National Copyright Administration Vice-Director Yan Xiaohong told Xinhua, "the administration understands and supports the rights-safeguarding move taken by institutions including Microsoft."

But he pointed out that they should "pay attention to the methods".

"Whether the 'black-out' method should be adopted is open to question. Measures for safeguarding rights also need to be appropriate, We've paid great attention to the 'black-out' issue, so do many experts," he said.

Yan made the statement on the sidelines of the 2008 International Copyright Forum in response to the software giant's latest move to allay privacy.

Microsoft's latest anti-piracy tool turns computer desktops black if the installed software fails a validation test.

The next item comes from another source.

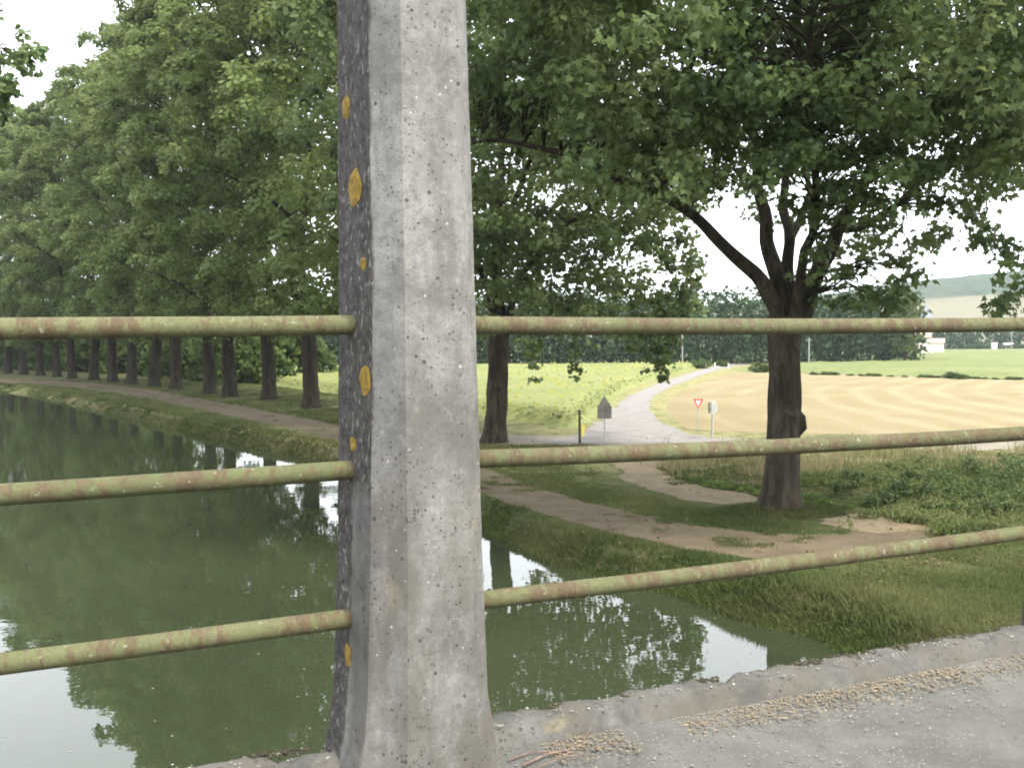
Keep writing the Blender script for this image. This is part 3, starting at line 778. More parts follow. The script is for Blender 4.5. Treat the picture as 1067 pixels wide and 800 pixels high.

The program launched just after midnight on Tuesday, turns the desktop black every hour and users must manually restart the desktop.

The move has been met with fury by Chinese computer users and renewed complaints over the price of genuine software.

Yan said the strategy of using a unified global price for Microsoft products was questionable.

"We believe Microsoft's price policies should fit the Chinese situation. The company adopted unified prices in the past without considering the income gap between developed and developing countries, so we need to kindly remind them that Chinese customers' affordability should be considered," Yan said.

But some software specialists called on the nation to use more of domestic products when facing the American company's latest anti-piracy move.

"The black screen teaches us a better lesson than all preaching," said Ni Guangnan, a leading researcher at the Institute of Computing Technology of the Chinese Academy of Sciences and academician of Chinese Academy of Engineering.

"Now people understand why China needs its own software, especially basic programs.... Aren't worse things likely to happen in the future?" Ni asked.